Science school lands at Clark State

Board still is committed to former South High location for permanent home.

The new agricultural science school will open at Clark State Community College’s Leffel Lane campus for the 2013-14 school year.

The governing board of the Global Impact STEM Academy voted Monday to negotiate a lease with Clark State to use Shull Hall as a temporary location for the school’s first year.

Global Impact would be the first industry-focused regional STEM school in Ohio. Agriculture is one of Ohio’s leading industries, accounting for one in seven jobs in the state.

The board is still committed to making a permanent home at South High School, said board chair Ed Leventhal.

“That’s been on the agenda and the drawing board and the development of the STEM school from day one in terms of believing that’s the best location,” he said.

The school is working on requests for proposals to determine how much renovations would cost to get South High ready to serve students again.

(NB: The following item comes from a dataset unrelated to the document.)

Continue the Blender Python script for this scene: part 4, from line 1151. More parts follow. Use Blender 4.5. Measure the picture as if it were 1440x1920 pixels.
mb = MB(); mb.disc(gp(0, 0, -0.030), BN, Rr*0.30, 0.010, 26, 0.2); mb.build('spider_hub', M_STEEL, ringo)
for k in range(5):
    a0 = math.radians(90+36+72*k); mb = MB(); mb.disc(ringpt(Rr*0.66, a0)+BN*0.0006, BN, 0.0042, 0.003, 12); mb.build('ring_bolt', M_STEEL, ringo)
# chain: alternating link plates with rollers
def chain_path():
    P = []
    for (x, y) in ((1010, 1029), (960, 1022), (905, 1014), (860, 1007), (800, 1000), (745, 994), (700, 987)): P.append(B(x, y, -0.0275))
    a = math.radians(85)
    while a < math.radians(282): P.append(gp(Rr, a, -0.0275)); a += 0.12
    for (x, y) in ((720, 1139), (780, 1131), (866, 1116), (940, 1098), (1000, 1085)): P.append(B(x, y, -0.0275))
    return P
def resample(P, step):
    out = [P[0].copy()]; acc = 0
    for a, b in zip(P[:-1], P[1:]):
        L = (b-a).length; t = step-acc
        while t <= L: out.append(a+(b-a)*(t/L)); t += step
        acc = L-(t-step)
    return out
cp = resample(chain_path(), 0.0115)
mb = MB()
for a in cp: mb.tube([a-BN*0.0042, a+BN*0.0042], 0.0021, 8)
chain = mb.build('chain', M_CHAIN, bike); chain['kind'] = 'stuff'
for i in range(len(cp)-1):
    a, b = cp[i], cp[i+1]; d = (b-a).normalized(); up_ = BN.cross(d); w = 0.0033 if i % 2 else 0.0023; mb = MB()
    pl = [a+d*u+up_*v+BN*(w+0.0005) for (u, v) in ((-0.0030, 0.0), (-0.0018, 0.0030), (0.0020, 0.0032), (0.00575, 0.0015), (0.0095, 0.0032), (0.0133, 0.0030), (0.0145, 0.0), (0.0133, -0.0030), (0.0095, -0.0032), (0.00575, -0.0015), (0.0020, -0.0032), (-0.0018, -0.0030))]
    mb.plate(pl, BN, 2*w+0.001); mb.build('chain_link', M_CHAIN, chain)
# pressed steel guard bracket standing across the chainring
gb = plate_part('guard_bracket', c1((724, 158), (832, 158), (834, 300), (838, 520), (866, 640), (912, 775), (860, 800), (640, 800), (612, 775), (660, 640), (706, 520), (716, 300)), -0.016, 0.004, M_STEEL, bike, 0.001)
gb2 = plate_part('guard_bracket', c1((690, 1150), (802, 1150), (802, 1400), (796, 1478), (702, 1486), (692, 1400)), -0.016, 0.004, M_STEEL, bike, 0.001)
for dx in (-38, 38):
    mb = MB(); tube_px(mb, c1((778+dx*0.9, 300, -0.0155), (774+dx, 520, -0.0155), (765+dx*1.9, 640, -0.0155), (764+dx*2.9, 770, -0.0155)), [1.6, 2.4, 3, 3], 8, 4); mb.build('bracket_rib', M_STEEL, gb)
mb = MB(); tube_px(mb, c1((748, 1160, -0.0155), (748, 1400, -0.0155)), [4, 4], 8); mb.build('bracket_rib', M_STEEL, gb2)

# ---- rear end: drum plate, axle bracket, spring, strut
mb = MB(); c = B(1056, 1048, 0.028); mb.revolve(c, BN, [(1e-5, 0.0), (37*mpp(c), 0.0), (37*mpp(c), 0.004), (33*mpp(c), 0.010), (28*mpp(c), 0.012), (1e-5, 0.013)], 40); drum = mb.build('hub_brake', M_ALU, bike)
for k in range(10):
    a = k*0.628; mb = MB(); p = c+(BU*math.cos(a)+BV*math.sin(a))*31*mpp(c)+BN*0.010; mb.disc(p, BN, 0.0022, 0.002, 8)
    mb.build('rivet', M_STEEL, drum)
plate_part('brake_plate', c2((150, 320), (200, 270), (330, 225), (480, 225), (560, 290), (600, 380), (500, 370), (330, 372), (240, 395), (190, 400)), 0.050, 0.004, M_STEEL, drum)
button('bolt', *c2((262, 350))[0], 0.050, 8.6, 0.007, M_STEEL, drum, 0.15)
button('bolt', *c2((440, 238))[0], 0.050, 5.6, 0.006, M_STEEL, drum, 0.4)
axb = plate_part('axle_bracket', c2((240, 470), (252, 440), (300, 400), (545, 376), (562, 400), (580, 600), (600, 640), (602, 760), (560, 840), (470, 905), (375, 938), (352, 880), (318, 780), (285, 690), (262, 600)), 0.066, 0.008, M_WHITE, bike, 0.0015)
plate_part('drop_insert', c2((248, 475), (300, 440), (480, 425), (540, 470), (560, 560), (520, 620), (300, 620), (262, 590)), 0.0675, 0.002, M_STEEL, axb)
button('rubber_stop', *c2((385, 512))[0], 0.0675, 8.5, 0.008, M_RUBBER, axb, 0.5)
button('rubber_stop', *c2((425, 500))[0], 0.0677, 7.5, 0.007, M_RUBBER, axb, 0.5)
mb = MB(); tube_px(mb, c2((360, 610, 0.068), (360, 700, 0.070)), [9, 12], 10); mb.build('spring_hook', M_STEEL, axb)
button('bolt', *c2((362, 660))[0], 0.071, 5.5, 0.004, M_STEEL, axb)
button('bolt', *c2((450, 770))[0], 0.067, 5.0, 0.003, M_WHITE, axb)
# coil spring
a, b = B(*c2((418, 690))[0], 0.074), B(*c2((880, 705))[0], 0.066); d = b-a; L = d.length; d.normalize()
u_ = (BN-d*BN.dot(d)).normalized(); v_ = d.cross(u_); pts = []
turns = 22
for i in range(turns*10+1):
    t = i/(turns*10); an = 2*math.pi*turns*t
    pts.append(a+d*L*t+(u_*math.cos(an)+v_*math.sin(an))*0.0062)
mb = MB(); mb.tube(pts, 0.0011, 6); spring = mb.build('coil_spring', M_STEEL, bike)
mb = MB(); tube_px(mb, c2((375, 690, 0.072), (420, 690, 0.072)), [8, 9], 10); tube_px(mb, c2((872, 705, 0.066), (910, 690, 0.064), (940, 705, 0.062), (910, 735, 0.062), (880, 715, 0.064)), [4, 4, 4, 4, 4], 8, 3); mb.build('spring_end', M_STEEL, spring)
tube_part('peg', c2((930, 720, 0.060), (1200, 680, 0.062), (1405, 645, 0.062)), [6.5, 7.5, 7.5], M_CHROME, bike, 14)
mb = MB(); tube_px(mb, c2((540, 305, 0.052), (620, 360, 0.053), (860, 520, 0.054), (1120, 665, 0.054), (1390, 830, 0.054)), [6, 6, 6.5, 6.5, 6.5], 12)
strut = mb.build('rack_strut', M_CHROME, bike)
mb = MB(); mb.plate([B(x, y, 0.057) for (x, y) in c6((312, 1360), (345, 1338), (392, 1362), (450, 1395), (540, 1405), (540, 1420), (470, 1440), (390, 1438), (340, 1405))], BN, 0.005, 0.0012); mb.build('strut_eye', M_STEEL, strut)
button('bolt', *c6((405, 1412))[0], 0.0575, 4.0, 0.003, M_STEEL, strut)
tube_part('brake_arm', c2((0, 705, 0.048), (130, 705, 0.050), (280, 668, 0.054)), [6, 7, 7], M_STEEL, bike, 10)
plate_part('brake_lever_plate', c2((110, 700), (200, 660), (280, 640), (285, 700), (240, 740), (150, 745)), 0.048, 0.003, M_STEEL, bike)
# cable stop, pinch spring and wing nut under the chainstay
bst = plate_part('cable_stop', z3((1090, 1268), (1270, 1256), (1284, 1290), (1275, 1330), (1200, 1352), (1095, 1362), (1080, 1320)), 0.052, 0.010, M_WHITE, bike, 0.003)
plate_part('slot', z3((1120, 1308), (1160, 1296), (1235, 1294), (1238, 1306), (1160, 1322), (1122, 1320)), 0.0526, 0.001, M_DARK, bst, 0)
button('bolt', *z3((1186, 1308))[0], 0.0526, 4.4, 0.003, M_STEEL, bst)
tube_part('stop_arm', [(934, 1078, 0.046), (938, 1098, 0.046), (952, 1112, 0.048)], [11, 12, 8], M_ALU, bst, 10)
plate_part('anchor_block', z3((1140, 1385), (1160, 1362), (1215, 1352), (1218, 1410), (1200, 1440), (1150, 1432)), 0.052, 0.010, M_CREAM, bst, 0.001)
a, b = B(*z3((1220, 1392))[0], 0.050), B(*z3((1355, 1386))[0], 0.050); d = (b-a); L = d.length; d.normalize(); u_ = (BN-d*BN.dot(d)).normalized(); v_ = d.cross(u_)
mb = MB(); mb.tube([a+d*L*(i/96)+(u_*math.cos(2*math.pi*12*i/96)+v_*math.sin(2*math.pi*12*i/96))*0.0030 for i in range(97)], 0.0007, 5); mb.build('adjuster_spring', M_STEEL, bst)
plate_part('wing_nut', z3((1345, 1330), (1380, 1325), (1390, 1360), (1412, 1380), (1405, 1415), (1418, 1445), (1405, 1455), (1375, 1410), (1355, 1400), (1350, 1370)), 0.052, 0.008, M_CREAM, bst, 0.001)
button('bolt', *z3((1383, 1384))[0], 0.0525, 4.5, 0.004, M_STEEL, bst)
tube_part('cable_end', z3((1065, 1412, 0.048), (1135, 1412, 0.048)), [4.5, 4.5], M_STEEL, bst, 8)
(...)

The terms of the Clark State lease, including the rent for the science, technology, engineering and math-focused school, are still being worked out, said Carl Berg, Global Impact’s interim director.

Clark State was one of two possible locations in the running, and the facilities committee chose it over Avetech at NextEdge. The facilities committee initially looked at five possible locations before ruling out Wittenberg University, Downs U.S. Army Reserve Center on West High Street and the Warder Literacy Center.

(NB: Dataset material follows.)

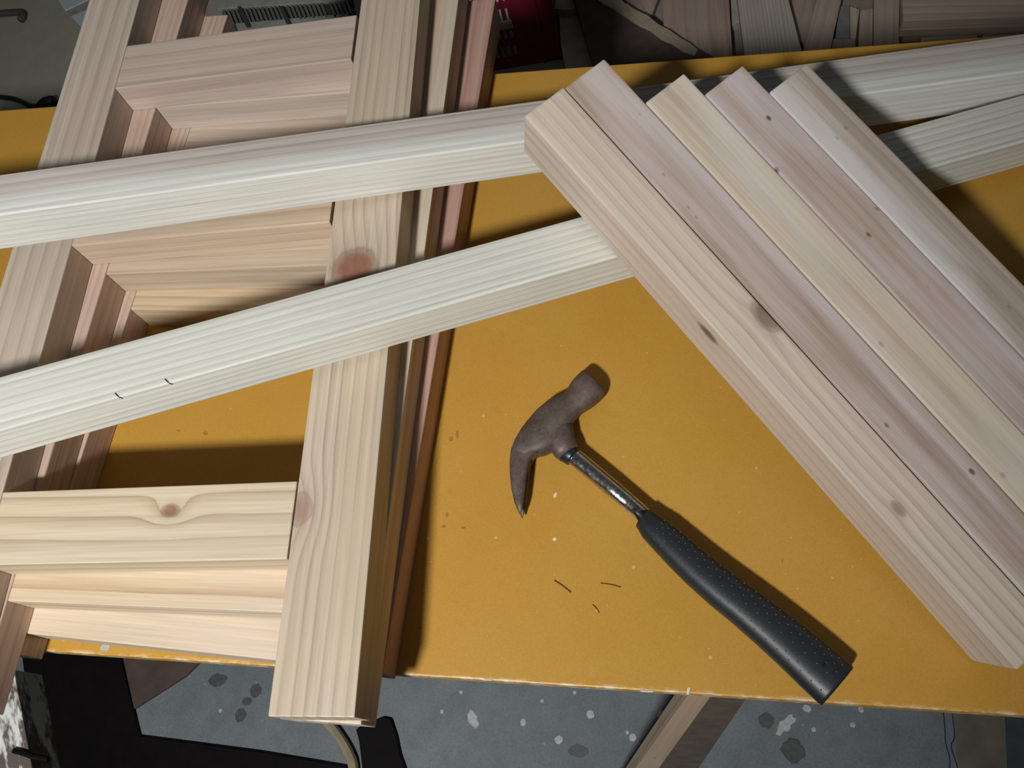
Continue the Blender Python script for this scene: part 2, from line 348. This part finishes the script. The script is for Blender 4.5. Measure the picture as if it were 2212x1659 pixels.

The college connection and ability to guarantee rooms’ availability were factors in the decision, as well as features of Shull Hall.

“That is the former agriculture building,” said Berg. “It has a greenhouse available to us … It has an actual science lab in it, which is kind of important for an agricultural science school.”

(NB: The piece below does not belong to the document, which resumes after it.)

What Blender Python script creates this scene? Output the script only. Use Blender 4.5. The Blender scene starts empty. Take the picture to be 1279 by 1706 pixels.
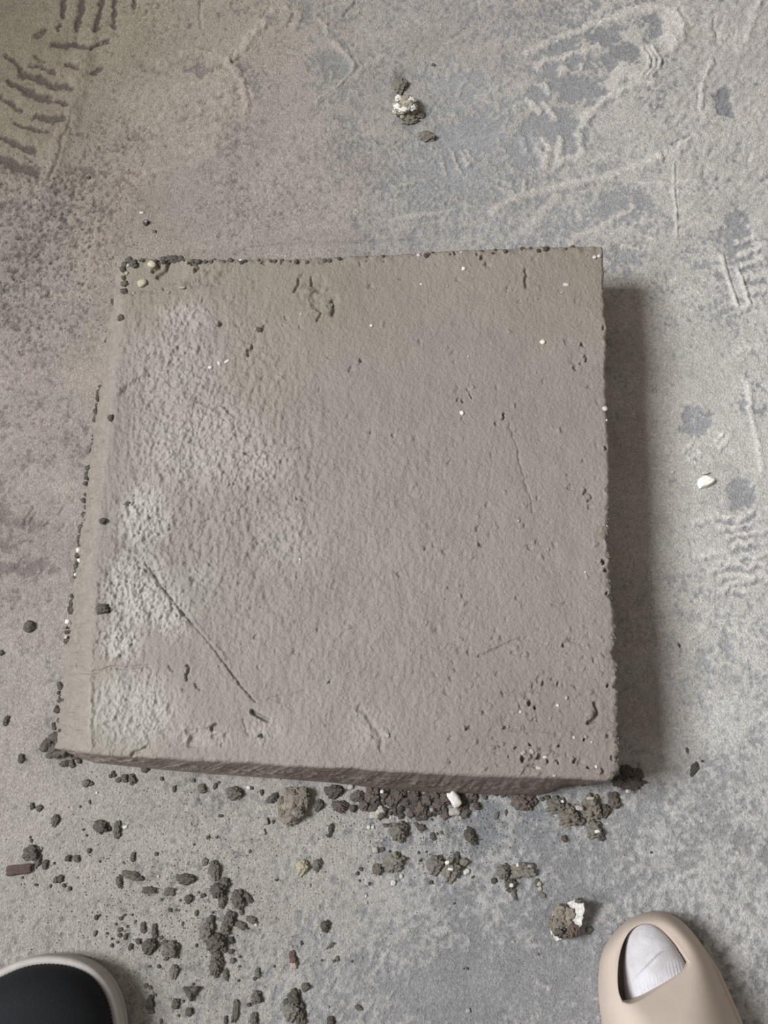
import bpy, bmesh, math, random
import numpy as np
from mathutils import Vector, Matrix, noise as mn

random.seed(7)
C = bpy.context.scene.collection
SC = bpy.context.scene

# ------------------------------------------------------------------ camera
F = 1800.0                      # focal length in pixels of the 1279x1706 frame
H = 0.854                       # camera height over the floor (m)
TH = math.atan(0.332)           # tilt away from straight down
CT, ST = math.cos(TH), math.sin(TH)
cam_d = bpy.data.cameras.new('camera')
cam_d.sensor_fit = 'HORIZONTAL'
cam_d.sensor_width = 36.0
cam_d.lens = 36.0 * F / 1279.0
cam_d.clip_start = 0.01
cam = bpy.data.objects.new('camera', cam_d)
C.objects.link(cam)
cam.location = (0, 0, H)
cam.rotation_euler = (TH, 0, 0)
SC.camera = cam

# ------------------------------------------------------------------ light
w = bpy.data.worlds.new('world')
SC.world = w
w.use_nodes = True
bg = w.node_tree.nodes['Background']
bg.inputs[0].default_value = (1.0, 0.90, 0.80, 1)
bg.inputs[1].default_value = 0.29
ld = bpy.data.lights.new('window_daylight', 'AREA')
ld.shape = 'RECTANGLE'
ld.size = 1.7
ld.size_y = 1.7
ld.energy = 382.0
ld.color = (0.985, 0.99, 1.0)
lo = bpy.data.objects.new('window_daylight', ld)
C.objects.link(lo)
lo.location = (-3.6, 0.05, 4.0)
lo.rotation_euler = (Vector((0.05, 0.36, 0)) - lo.location).to_track_quat('-Z', 'Y').to_euler()
vs = SC.view_settings
vs.view_transform = 'Standard'
vs.look = 'None'
vs.exposure = 0.0
vs.gamma = 1.0
vs.use_curve_mapping = False

# ------------------------------------------------------------------ helpers
def at(px, py, z=0.0):
    """point of height z that the photograph shows at pixel (px, py)"""
    u = (px - 639.5) / F
    v = (py - 853.0) / F
    d = (H - z) / (CT + v * ST)
    return Vector((u * d, d * (ST - v * CT), z))

def at_np(px, py, z):
    u = (px - 639.5) / F
    v = (py - 853.0) / F
    d = (H - z) / (CT + v * ST)
    return u * d, d * (ST - v * CT)

def pix_np(x, y, z=0.0):
    d = y * ST + (H - z) * CT
    return 639.5 + F * x / d, 853.0 + F * (-(y * CT) + (H - z) * ST) / d

def scale_at(py):
    return F * (CT + (py - 853.0) / F * ST) / H      # pixels per metre on the floor

def lin(c):
    c = np.asarray(c, dtype=np.float64) / 255.0
    return np.where(c <= 0.04045, c / 12.92, ((c + 0.055) / 1.055) ** 2.4)

ALB = 0.80                       # surface colour = photographed colour * ALB

class Noise2:
    def __init__(s, seed):
        r = np.random.RandomState(seed)
        s.t = r.rand(512, 512)
    def __call__(s, x, y):
        xi = np.floor(x).astype(np.int64); yi = np.floor(y).astype(np.int64)
        fx = x - xi; fy = y - yi
        fx = fx * fx * fx * (fx * (fx * 6 - 15) + 10); fy = fy * fy * fy * (fy * (fy * 6 - 15) + 10)
        a = s.t[xi & 511, yi & 511]; b = s.t[(xi + 1) & 511, yi & 511]
        c = s.t[xi & 511, (yi + 1) & 511]; d = s.t[(xi + 1) & 511, (yi + 1) & 511]
        return (a * (1 - fx) + b * fx) * (1 - fy) + (c * (1 - fx) + d * fx) * fy

NS = [Noise2(i + 1) for i in range(8)]

def fbm(x, y, k=0, octs=4, gain=0.5):
    t = 0.0; a = 1.0; n = 0.0
    for o in range(octs):
        # rotate every octave so that the lattice does not show
        ca, sa = math.cos(0.7 * o + k), math.sin(0.7 * o + k)
        t = t + a * NS[(k + o) % 8]((x * ca - y * sa) * 2 ** o + 17.3 * o, (x * sa + y * ca) * 2 ** o + 5.1 * o)
        n += a; a *= gain
    return t / n                  # 0..1 around 0.5

def sstep(a, b, x):
    t = np.clip((x - a) / (b - a), 0, 1)
    return t * t * (3 - 2 * t)

def stroke_mask(U, V, pts, wd, soft=None):
    """1 on a polyline of half-width wd pixels of the plan, fading over soft"""
    soft = wd if soft is None else soft
    pts = np.asarray(pts, float)
    reach = wd + soft
    m = np.zeros_like(U)
    sel = np.where((U > pts[:, 0].min() - reach) & (U < pts[:, 0].max() + reach) &
                   (V > pts[:, 1].min() - reach) & (V < pts[:, 1].max() + reach))
    if len(sel[0]) == 0:
        return m
    u = U[sel]; v = V[sel]
    best = np.full(u.shape, 1e9)
    for (x0, y0), (x1, y1) in zip(pts[:-1], pts[1:]):
        dx, dy = x1 - x0, y1 - y0
        L = dx * dx + dy * dy + 1e-9
        t = np.clip(((u - x0) * dx + (v - y0) * dy) / L, 0, 1)
        best = np.minimum(best, np.hypot(u - x0 - t * dx, v - y0 - t * dy))
    m[sel] = 1 - sstep(wd * 0.35, reach, best)
    return m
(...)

Shull is in a location on the campus that allows the school to be separate when it needs to but close enough to work with the college, too, and it is close to the Springfield-Clark Career Technology Center, so the schools might be able to work together for transportation, he said. There’s also available visitor parking and green space for students to work if needed.

Clark State Community College is one of the founding partners of the Global Impact school, which was proposed by Sen. Chris Widener, R-Springfield.

The alternate location for the first year is one of the last pieces the board needed to finalize for recruitment efforts, led by Wilt PR, which are expected to launch in mid-April for the fall start date.

“I don’t think that’s as early as we would like, but the board seems to believe that still allows enough time to recruit and enroll 75 to 100 ninth-grade students,” said Leventhal.